一方、SAASのビジネスモデルではないため、案件が始まる直前に方針が変わるなど、契約が止まるリスクはある。

売上高が伸びるかというと、ファーストキャリア領域は成長領域であると感じる一方で、全体のウェイトが高い経営幹部・ミドル領域が横ばいになってきているので、全体の成長率:20%超えといったグロース銘柄のような期待を持つのは違う気がする。

増配や自己株式取得が積極的であり、同業他社があまり見当たらないビジネスモデルであるのは好印象。株価が安いときを見極めて良い発表前に仕込んでおくスタイルが出来れば良さそう・・・。

終わりに

経営コンサルの企業だけあって、M&Aを積極的に行っていくという話になったときも、赤字企業を買収して数年で伸ばすような企業は買収せず、利益が短期間で伸ばせる企業だけを買う。
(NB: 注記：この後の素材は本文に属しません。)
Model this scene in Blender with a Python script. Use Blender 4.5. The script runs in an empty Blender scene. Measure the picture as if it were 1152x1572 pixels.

との話が上がり、製造業とは異なるスピーディーな経営を感じさせられました。

私自身は製造業で働いており、周りの方を見てもやはり品質に問題がある製品は世に出すことができないため、スピード以上に安全・安心を重視した慎重な性格の方が多い印象ですが、セルムのような経営コンサル寄りの企業ではより迅速かつ柔軟な対応が求められることもあり、プレゼンターの春名さんの話を聞いていても製造業出身にはあまり見られない勢いがある話し方をされると感じました。

企業の業績や成長性といった話のみならず、その企業の雰囲気をプレゼンターから感じることによって、何となくその企業の色を知ることができることも今回の勉強会を通して面白いなと感じました。